This is going to be a recurring topic, given the state of the fencing at Cairnorchies!
I had a spot of independent thought and action from Dancer at bringing in time yesterday, so today I rigged up a deflection device to steer loose horses away from the road; it’s a simple thing, just a length of electric fence wire (unconnected) tied around a drainpipe on the corner of the stable and stretched to a spring gate that hooks onto the field boundary fence near the gateway there. It steers horses towards the stable entrance rather than the road, anyway!
I’ve added another spring gate between there and the paddock gate itself, in case I have to let a horse out of the paddock but don’t want them getting ahead of me to far – effectively there’s now an extra small paddock between the main grazing and the yard.
Tomorrow we’re going to double the size of the grazing paddock – I’ve removed the old tatty electric wire from the road side boundary fence and run a nice visible new white wire through the insulators, so tomorrow morning we need to dismantle the internal boundary fence between Abe’s small paddock and Poppy’s bigger one, the stakes from which I can then use to complete the new fence line. It should give the three of them about an acre to scamper about in, which will keep them in cavorting space for a while.
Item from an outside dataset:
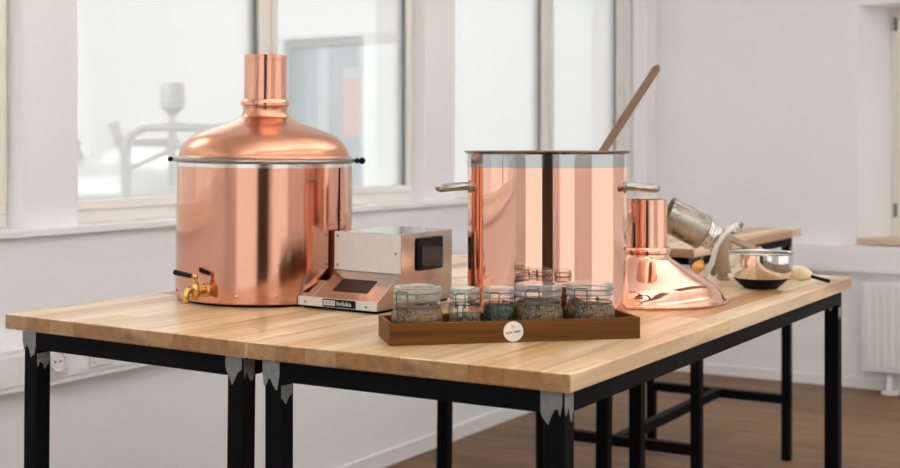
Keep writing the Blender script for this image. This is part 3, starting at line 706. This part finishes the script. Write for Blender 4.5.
jar(.3645, .060, True, -20, 'wide clip-top jar of dark malt, at the tray end beside the second dome lid', 'dark malt grains in the jar nearest the second dome lid', 'grain', DARKM, .0475)

# ------------------------------------------------------------------ mixing bowl
b = thing('mixing_bowl', 'shiny steel mixing bowl with black rubber base on the far end of the table', 'bowl', (-.945, 2.978, T1))
prof = spl([(.038, .002), (.050, .012), (.0615, .024), (.0705, .042), (.0735, .060), (.0742, .080)], 5)
bm = bm_new(); lathe(bm, [(0, .0015)]+prof+[(.078, .082), (.0785, .0835), (.0775, .0845), (.0745, .0838)]+[(r-.0015, z+.0015) for r, z in prof[::-1]]+[(0, .003)], 80, caps=False); obj('shell', bm, STEELM, b)
bm = bm_new(); q = [(r+.0012, z) for r, z in prof if z < .0255]
lathe(bm, [(0, 0), (.036, 0), (.0385, .001)]+q+[(q[-1][0]-.0012, q[-1][1]+.001)], 80, caps=False); obj('rubber_base', bm, RUBBER, b)

# ------------------------------------------------------------------ hand grain mill lying on its side
# axes: VX across the view, z up, VF away
MC = Vector((-1.145, 3.08, T1))
ml = thing('grain_mill', 'old hand-cranked grain mill lying tilted behind the polished dome lid', 'grain mill', MC)
def mp(a, z, f=0.): return VX*a+VF*f+Vector((0, 0, z))
def px(x, y, f=0.):      # photo-sized offsets: 2.41 mm per unit around the mill's middle
    return mp((x-706)*.00241, .0965+(241-y)*.00241, f)
axd = (px(760, 255)-px(677, 213.5)).normalized()
o0 = px(677, 213.5)
def L(u): return u*.00241
bm = bm_new()
lathe(bm, [(.0425, L(.5)), (.0455, 0), (.0462, .001), (.0455, .003), (.0435, .0035), (.0435, L(39.5)), (.0450, L(40)), (.0450, L(42.5)), (.040, L(44.5)), (.0345, L(45)), (.0345, L(44.5)), (.041, L(42.5)), (.042, .004), (.0425, L(.5))], 64, aim(o0, axd), caps=False)
obj('hopper', bm, TIN, ml)
bm = bm_new()
lathe(bm, [(.0335, L(44.5)), (.0345, L(46.5)), (.0325, L(47.5)), (.0325, L(49.5)), (.0345, L(50.5)), (.0345, L(52.5)), (.032, L(53.5)), (.031, L(57.5))], 48, aim(o0, axd), caps=False); obj('collar', bm, STEELB, ml)
bm = bm_new(); pth = smooth_path([o0+axd*L(54.5), o0+axd*L(62.5), px(733, 250), px(736, 263), px(737, 274)], 6)
tube(bm, pth, [.0305-.010*i/(len(pth)-1) for i in range(len(pth))], 28); obj('body', bm, BUFF, ml)
bm = bm_new(); cyl(bm, px(733, 258), px(772, 262, .0), .018, .022, 28); lathe(bm, [(0, 0), (.034, 0), (.037, .004), (.037, .012), (.030, .018), (0, .018)], 40, aim(px(768, 262), (px(790, 264)-px(768, 262)))); obj('grinding_head', bm, BUFF, ml)
bm = bm_new(); P = [px(734, 237, -.02), px(770, 252, -.02), px(772, 247, .035), px(737, 232, .035)]
vv = [bm.verts.new(q_) for q_ in P]+[bm.verts.new(q_-Vector((0, 0, .006))) for q_ in P]
for f in ((0,1,2,3),(7,6,5,4),(0,4,5,1),(1,5,6,2),(2,6,7,3),(3,7,4,0)): bm.faces.new([vv[i] for i in f])
obj('chute_plate', bm, pbr('brown_plate', (.27, .18, .10), .45, .2, noise=.25), ml, .0012, 0)
bm = bm_new(); P = smooth_path([px(746, 227, -.035), px(739, 229, -.042), px(731, 236, -.048), px(724, 247, -.050), px(720, 261, -.050), px(715, 271, -.048), px(709.5, 277.5, -.044)], 5)
tube(bm, P, [.0105 if i < 6 else .0085 for i in range(len(P))], 16, flat=.75); ball(bm, P[0], .0135); cyl(bm, px(745, 227, -.045), px(745, 230, .0), .011)
cr_ = obj('crank', bm, CAST, ml)
bm = bm_new(); cyl(bm, px(744, 228.5, -.04), px(752, 222, -.042), .0045); cyl(bm, px(748, 225.5, -.041), px(749.5, 224, -.041), .008, seg=6); obj('clamp_bolt', bm, RINGM, cr_)
bm = bm_new(); kd = (px(700, 273, -.06)-px(711, 262, -.03)).normalized()
lathe(bm, [(0, 0), (.006, 0), (.0085, .004), (.0125, .016), (.0135, .026), (.011, .034), (.006, .038), (0, .039)], 28, aim(px(711, 261.5, -.032), kd)); kn = obj('crank_knob', bm, KNOBW, cr_)
bm = bm_new(); ball(bm, px(710.5, 261.5, -.032), .006); obj('knob_cap', bm, PLASTIC, kn)
bm = bm_new(); cyl(bm, px(722, 262, -.02), px(722, 272, -.03), .006); cyl(bm, px(721, 267, -.04), px(724, 274, -.02), .0075); obj('thumb_screw', bm, RINGM, ml)
bm = bm_new(); box(bm, -.012, .012, -.03, .03, 0, .006); P = px(735, 272)
cyl(bm, (0, 0, .004), (0, 0, P.z), .013); o = obj('clamp_foot', bm, BUFF, ml, .001); o.location = (P.x, P.y, 0); o.rotation_euler = (0, 0, R(31))

# pastry brush behind the bowl
br = thing('hand_brush', 'small pale brush with a thin black handle lying behind the steel bowl', 'brush', (-.962, 3.125, T1), (0, 0, 0))
def bp_(a, z, f): return VX*a+VF*f+Vector((0, 0, z))
bm = bm_new(); P = smooth_path([bp_(.02, .014, .02), bp_(.05, .022, .0), bp_(.075, .020, -.012), bp_(.088, .015, -.02)], 5)
tube(bm, P, [.0135, .0135, .0138, .014, .0145, .015, .0155, .016, .016, .0155, .0145, .013, .0115, .010, .009, .008][:len(P)], 20, flat=1.15); obj('bristles', bm, BRIST, br)
bm = bm_new(); cyl(bm, bp_(.086, .016, -.019), bp_(.128, .0055, -.040), .0042, .0046, 14); obj('handle', bm, PLASTIC, br)

# ------------------------------------------------------------------ dark cabinet standing in for the photographer (mirrored as a dark stripe in the copper)
cb = thing('photographer_proxy', 'tall dark cabinet standing behind the viewer', 'proxy', (.36, -.62, 0), (0, 0, R(33)))
bm = bm_new(); box(bm, -.40, .40, -.2, .18, 0, 2.0); obj('body', bm, DARKC, cb, .004, 0)
for s in (-1, 1):
    bm = bm_new(); box(bm, *(sorted((s*.003, s*.397))), .18, .2, .05, 1.97); dr = obj('door', bm, DARKC, cb, .003, 0)
    bm = bm_new(); cyl(bm, (s*.03, .215, .95), (s*.03, .215, 1.1), .006); obj('handle', bm, DARKC, dr)

# ------------------------------------------------------------------ light
FILL_GLOW, lnt, lout = new_mat('fill_glow')
em = N(lnt, 'ShaderNodeEmission'); em.inputs[0].default_value = (.97, .985, 1, 1); em.inputs[1].default_value = 29.; lnt.links.new(em.outputs[0], lout.inputs[0])
HALL_FILL_GLOW, lnt, lout = new_mat('hall_fill_glow')
em = N(lnt, 'ShaderNodeEmission'); em.inputs[0].default_value = (1, 1, 1, 1); em.inputs[1].default_value = 5.5; lnt.links.new(em.outputs[0], lout.inputs[0])
UL = [(x, y) for y in (-1.4, 1.4, 4.2) for x in (-.6, 1.9)]  # uplighters added out of view to brighten ceiling and walls
UD = ['by the rear windows on the window wall side', 'by the rear windows on the far side', 'above the work tables', 'in the middle of the far side', 'near the back wall on the window wall side', 'near the back wall on the far side']
for (x, y), ll in zip(UL, UD):
    t = thing('added_fill_light', 'added pendant-shaped fill light '+ll, 'light', (x, y, 2.2), (0, 0, 0), 'added fill lights under the ceiling')
    bm = bm_new(); box(bm, -.11, .11, -1.2, 1.2, 0, .04); obj('housing', bm, WHITE, t, .003, 0)
    bm = bm_new(); box(bm, -.10, .10, -1.18, 1.18, .04, .044); obj('fill_panel', bm, FILL_GLOW, t, 0, 0)
    for s_ in (-1., 1.):
        bm = bm_new(); cyl(bm, (0, s_, .04), (0, s_, .8), .004); obj('suspension_rod', bm, WHITE, t)
for i, (x, y, ll) in enumerate(((-6.2, 6.4, 'hall fill panel nearest the grey door'), (-6.2, 2.6, 'hall fill panel nearest the viewer'))):  # overhead panels added out of view as fill for the hall
    t = thing('added_fill_light', 'long added '+ll, 'light', (x, y, 4.1), (0, 0, 0), 'added hall fill panels')
    bm = bm_new(); box(bm, -1.5, 1.5, -.62, .62, -.03, 0); obj('frame', bm, WHITE, t, .003, 0)
    bm = bm_new(); box(bm, -1.48, 1.48, -.6, .6, -.034, -.03); obj('fill_panel', bm, HALL_FILL_GLOW, t, 0, 0)
    for s_ in (-1.4, 1.4):
        bm = bm_new(); cyl(bm, (s_, 0, 0), (s_, 0, .4), .006); obj('suspension_rod', bm, WHITE, t)
w = bpy.data.worlds.new('overcast'); SC.world = w; w.use_nodes = True
bgn = w.node_tree.nodes['Background']; bgn.inputs[0].default_value = (1, .995, .985, 1); bgn.inputs[1].default_value = 1.12
def portal(name, loc, rot, sx, sy):
    l = bpy.data.lights.new(name, 'AREA'); l.shape = 'RECTANGLE'; l.size = sx; l.size_y = sy; l.cycles.is_portal = True
    o = bpy.data.objects.new(name, l); COL.objects.link(o); o.location = loc; o.rotation_euler = rot
for y0, y1, z0, z1 in FAC: portal('daylight_opening', (XR+.26, (y0+y1)/2, (z0+z1)/2), (0, R(90), 0), z1-z0, y1-y0)
for x0, x1, z0, z1 in REAR: portal('daylight_opening', ((x0+x1)/2, YF-.26, (z0+z1)/2), (R(90), 0, 0), x1-x0, z1-z0)
portal('daylight_opening', ((WX0+WX1)/2, YB+.46, (WZ0+WZ1)/2), (R(-90), 0, 0), WX1-WX0, WZ1-WZ0)
portal('hall_daylight', ((HX+XL)/2, (HY-4)/2, 4.25), (0, 0, 0), XL-HX, HY+4)

# ------------------------------------------------------------------ camera
cam = bpy.data.cameras.new('camera'); co = bpy.data.objects.new('camera', cam); COL.objects.link(co)
co.location = (0, 0, 1.253); co.rotation_euler = (R(90), 0, R(31))
cam.sensor_width = 36; cam.lens = 1305/900*36; cam.shift_y = -89/900; cam.clip_start = .05
cam.dof.use_dof = True; cam.dof.focus_distance = 2.35; cam.dof.aperture_fstop = 5.6
SC.camera = co
vs = SC.view_settings; SC.display_settings.display_device = 'sRGB'
vs.view_transform = 'Standard'; vs.look = 'None'; vs.exposure = .24; vs.gamma = 1; vs.use_curve_mapping = False
SC.cycles.max_bounces = 10; SC.cycles.diffuse_bounces = 5; SC.cycles.glossy_bounces = 6; SC.cycles.transparent_max_bounces = 16
SC.cycles.sample_clamp_indirect = 8; SC.cycles.use_denoising = True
I’ve also made a start on dismantling the gate into the north paddock, which is a fabulous hodge-podge of every technique of fence-bodging known to the fertile imagination of the smallholder – admittedly, I’ve used them all myself in the past, but never all at once on the same gate! I’ve managed to detach the 8-foot-high security fence panel from the back of the field gate, and extracted the two shopping baskets and several odd pieces of wire grid used to fill in bits, but I’m still working on the chicken wire.
Finally, I got round at last to uprooting enough of the garden fence to realign it and hook it up to the field fence, so I’ll be able to confine the geese at that end of the garden. I still need to finish off the other end and patch a couple of holes in the boundary fence, but we’re getting there.
After that, I took the afternoon off to go and visit George. He’s fine and will be coming home on the 1st March!